A page called “I Trust”, created following the events of the night of June 20-21, is using the tactic of false support. The page has a single post, published and sponsored the day the page was created. The post features photos of the UNM and the European Georgia leaders with hashtag #Itrust and urges young protesters to trust them, in order to accomplish the outcome that they seek.

 

 

 

The post yielded more than 10 000 interactions, including over 3400 comments most of which didn’t question credibility of the post and criticized it for calling to support the politicians.

 

False media pages

Alongside discrediting pages, false media pages are also running the smear campaign. Contents that they post looks like news. False media tactics remain the same. They publish posts on apolitical issues as well, however subtext of all sponsored posts is supporting the authorities or discrediting their opponents.

In addition to the smear campaign, false media pages also started running a sponsored campaign in support of Giorgi Gakharia. They post sponsored posts containing a link to a Facebook group or petition supporting Gakharia. According to these posts, citizens are urging Gakharia not to resign from the office of the Interior Minister.

 

 

 

 

 

Clearly, the smear campaign against the protest rallies on Rustaveli Avenue is organized and coordinated, like in other cases. The various tactics employed in this process include: publishing discrediting posts, spreading unilateral information by false media pages, reporting false news and creating false pages that pretend to support a particular party or a politician.

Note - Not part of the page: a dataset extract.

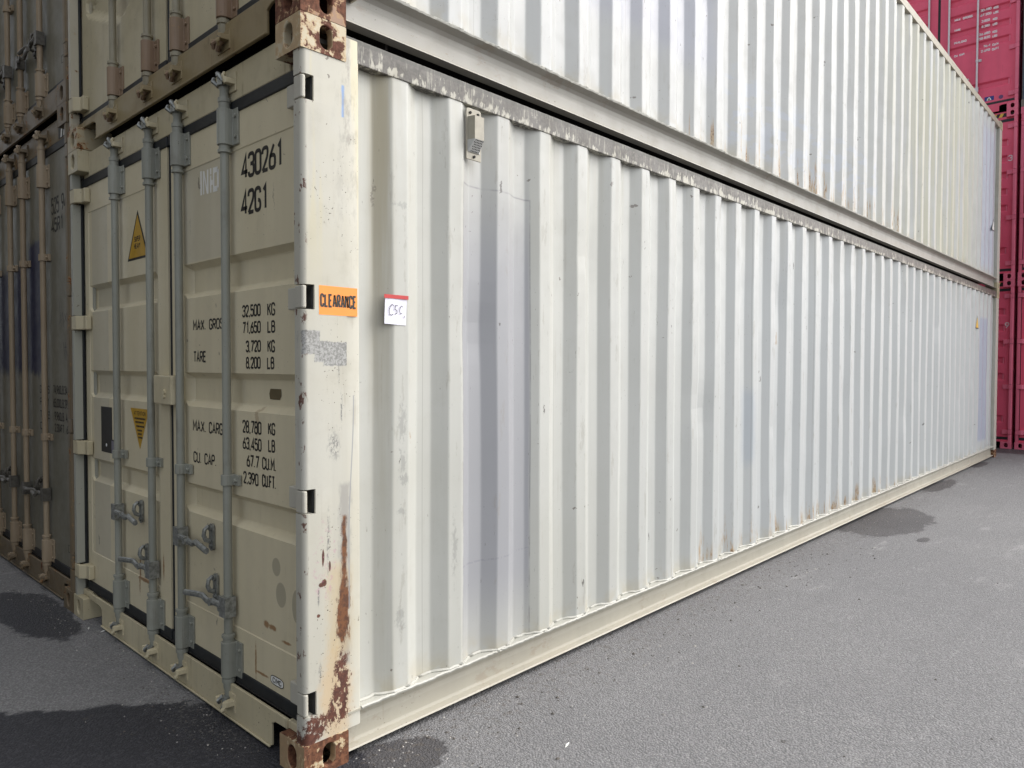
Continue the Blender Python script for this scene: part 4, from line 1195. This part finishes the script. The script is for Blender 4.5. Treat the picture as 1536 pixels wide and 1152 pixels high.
# ------------------------------------------------------------------ grit and pebbles lying about
mb = MB(); rnd = random.Random(11)
def pebble(x, y, s_):
    n = 6; b = len(mb.v); a0 = rnd.random()*6
    mb.v.append((x, y, s_*rnd.uniform(.5, .9)))
    ring = [(x+s_*rnd.uniform(.6, 1.1)*math.cos(a0+2*math.pi*i/n), y+s_*rnd.uniform(.6, 1.1)*math.sin(a0+2*math.pi*i/n), s_*.3*rnd.random()-.0005) for i in range(n)]
    mb.v += ring
    mb.cur = rnd.choice((0, 0, 0, 1, 1, 2))
    for i in range(n): mb.face((b, b+1+i, b+1+(i+1) % n))
for _ in range(700):
    x = rnd.uniform(.15, 8); pebble(x, -abs(rnd.gauss(.02, .22))-.0, rnd.uniform(.0015, .006))
for _ in range(350): pebble(-abs(rnd.gauss(.02, .12)), rnd.uniform(.3, 4.5), rnd.uniform(.002, .006))
for _ in range(130): pebble(rnd.uniform(.2, 5.), -.08-abs(rnd.gauss(.1, .25)), rnd.uniform(.005, .011))
for _ in range(260): pebble(rnd.uniform(-.4, 10), rnd.uniform(-3, 0), rnd.uniform(.002, .007))
for _ in range(60): pebble(rnd.gauss(.28, .1), -abs(rnd.gauss(.06, .06)), rnd.uniform(.002, .006))
gv = mb.obj('gravel', [flat('pebble_dark', (.10, .09, .08), .9), flat('pebble_grey', (.26, .25, .24), .9), flat('pebble_pale', (.42, .40, .37), .9)])
gv['label'] = 'loose grit and small stones on the asphalt along the containers'; gv['category'] = 'gravel'; gv['kind'] = 'stuff'
mb = MB()
for x, y, a in ((.80, -.50, .3), (-.02, 2.12, 1.2), (.02, 2.02, .4)):
    c_, s_ = math.cos(a), math.sin(a); l_, w = .02, .005
    mb.prism([(x+c_*l_, y+s_*l_), (x-s_*w, y+c_*w), (x-c_*l_, y-s_*l_), (x+s_*w*.6, y-c_*w*.6)], .001, .004)
sc_ = mb.obj('litter_scraps', white_ink)
sc_['label'] = 'tiny white scraps of litter scattered on the asphalt'; sc_['category'] = 'litter'; sc_['kind'] = 'stuff'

In all of these instances, the campaign is sponsored. This is an important challenge because it raises the question about illegal use of undeclared funds possibly by or in favor of a political association. Additionally, the smear campaign is also run by pages spreading disinformation and propaganda narratives. Sponsored campaigns are rare in this case, however due to large number of subscribers, their posts yield high level of interaction.